Спустя несколько лет труппа Дягилева снова обосновывается в Монако. В послереволюционные годы к ней присоединяются будущие «отцы» современной французской и американской хореографии: Сергей (Серж) Лифарь, чуть позже — Джорж Баланчин, поставивший здесь десять балетов (среди них бессмертные «Аполлон Мусагет» и «Блудный сын» на музыку Стравинского). В 1926-м труппа получает название «Русские балеты Монте-Карло». В 1929 году Дягилев умер — его прах нашел пристанище на кладбище Сан-Микеле в Венеции. На памятнике удивительная надпись о «Венеции, постоянной вдохновительнице наших успокоений»; это слова самого Дягилева на первом листе тетради, подаренной им Лифарю в 1926 году для записи уроков Чеккетти («Venise inspiratrice éternelle de nos apaisements»). Неподалеку от него — Стравинские; на могильных плитах лаконичные надписи: «Игорь Стравинский», «Вера Стравинская»; первая из них заменила путаную эпитафию с неправильным порядком слов — выходило, что великий композитор не при жизни выразил желание упокоиться в Венеции, а захотел «быть похороненным здесь при жизни». На соседнем участке (еще недавно называвшемся «вальденским», а теперь он — протестантский) покоится Бродский, который не был ни вальденсом, ни протестантом и для которого дважды рыли могилу: первая оказалась рядом с «захоронением» ненавистного ему Эзры Паунда.

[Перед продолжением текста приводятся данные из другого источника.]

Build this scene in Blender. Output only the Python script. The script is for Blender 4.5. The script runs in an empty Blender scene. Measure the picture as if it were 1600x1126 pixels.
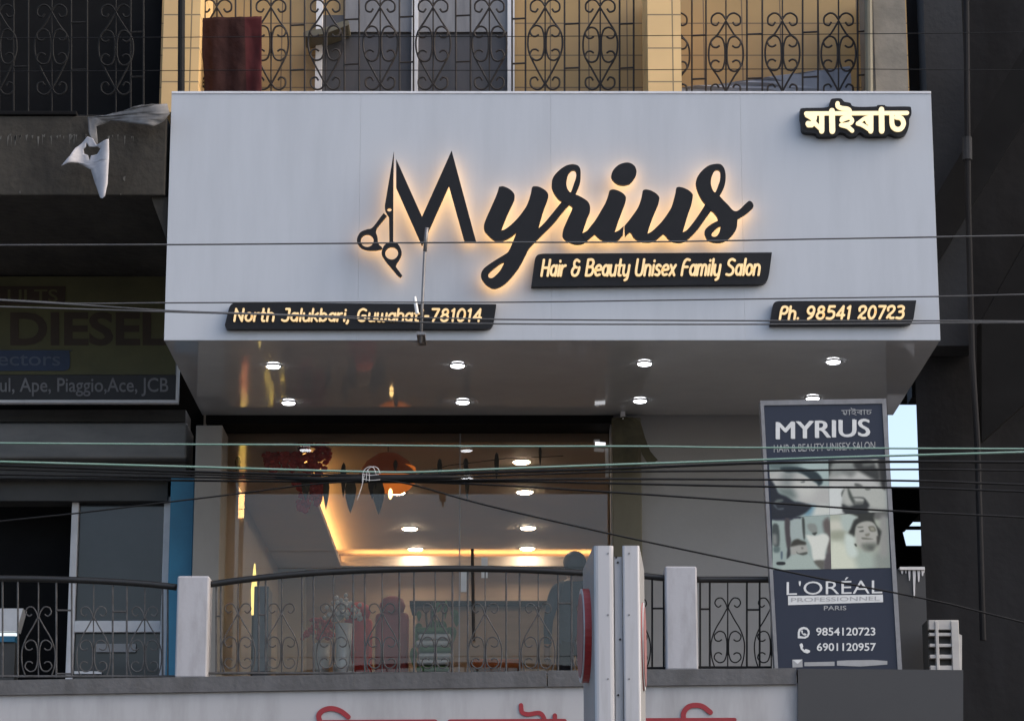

Связь труппы Дягилева с Россией навсегда прервали война и революция, после которой на Западе оказалась целая плеяда танцовщиков среднего поколения, состоявшихся артистов великолепной выучки, уже сделавших выдающиеся карьеры в балетах Мариинского и Большого театров. Некоторые из них влились в группу Дягилева, но выступали и в европейских балетных театрах, организовывали, как Мордкин или Борис Романов, собственные труппы или, что оказалось важнее всего, открывали школы. Это прежде всего парижские школы, основанные бывшими звездами преимущественно Мариинского театра: Егоровой, Кшесинской, Преображенской, а также мадам Рузанн; там же, в Париже, давали уроки москвич Волинин и более молодые педагоги — Гзовский, Князев; в Лондоне обосновались Карсавина и Николай Сергеев, преподавали Николай Легат и Лидия Кякшт; в Берлине — Евгения Эдуардова и Татьяна Гзовская, урожденная Исаченко, сестра пражского лингвиста. Именно эти школы, куда охотно отдавали своих детей русские эмигранты (одаренных детей из бедных семей многие педагоги обучали в долг или бесплатно), готовили следующие поколения танцовщиков русской традиции, благодаря чему впоследствии стало возможно продолжение дягилевских «Русских балетов». При этом у русских педагогов учились не только русские танцовщики, но и ученики европейских балетных школ, прежде всего Парижской Оперы.